In Indian fishing village, they are fearful of the sea
The scene from Sunday is still horrific for villagers.
KNIGHT RIDDER NEWSPAPERS
KALLAR, India -- For three generations, the ocean sustained Sumathi Bakkarisami's fishing family. Now, it sends shivers down her spine.
"When I see the sea, I'm afraid," she said Friday in the doorway of her ruined home, the surf crashing a few hundred yards behind her. "Please take me away from this place."
From many of the fisherman who populate south India's coast, Sunday's tsunami took away not only families and possessions but also the boats that brought in the bounty.

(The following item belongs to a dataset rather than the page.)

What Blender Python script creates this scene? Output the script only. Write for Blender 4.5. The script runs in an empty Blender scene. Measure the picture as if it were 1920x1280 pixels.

Yet for most survivors, there is little choice but to return to the only profession they know.
Three hundred people were killed, and another 300 are missing and presumed dead in the village of Kallar, a few miles south of the city of Nagappattinam. Pools of sea water surround heavily damaged homes near the beach. A utility pole of reinforced concrete lies snapped at the base, cut down like a tree. Across an inlet, smoke rises up from the unending cremations of bodies on the beach.
Their experience
The events of Sunday remain etched in the mind of Bakkarisami, a stoutly built 32-year-old woman.
When she and her children saw the water rushing toward their front door, they sprinted toward the back door. The water moved so fast, it got there first.
Trapped in their house as the water level rose, they held onto anything to keep from being washed away. Her 10-year-old daughter Shobika, clutching a 14-month-old cousin, grabbed onto the metal security grill on the back door and clambered to the top.
The water rose above their heads to the height of the ceiling fan, and still Shobika held on. Finally, the water receded. Somehow, both she and the baby survived. So did her husband, who was out fishing.
Bakkarisami, herself from a fishing family, married into a family of four brothers, all fishermen. Together, they built comfortable lives by Indian standards. They had a television, a telephone and jewelry, luxuries that many Indians can't afford. On Sunday, the sea took it all away.
Neither the television nor the telephone works. The 10 gold coins they owned are gone. Their small concrete house is filled with sand, four to five inches deep.
Bakkarisami hopes her children will go to school and find a new line of work. "Everything we made through fishing, we lost," she said. "We don't want to make the same mistake again."
Ask her neighbors what they need most, though, and they say fishing boats and gear.
"If we're able to get boat, we'd be able to lead the same life again," Thangamani Vellaichuvada said.
Said the 55-year-old Vellaichuvada: "I'm afraid of the sea, but there's no other option," she said. "Without the sea, we cannot survive in this world."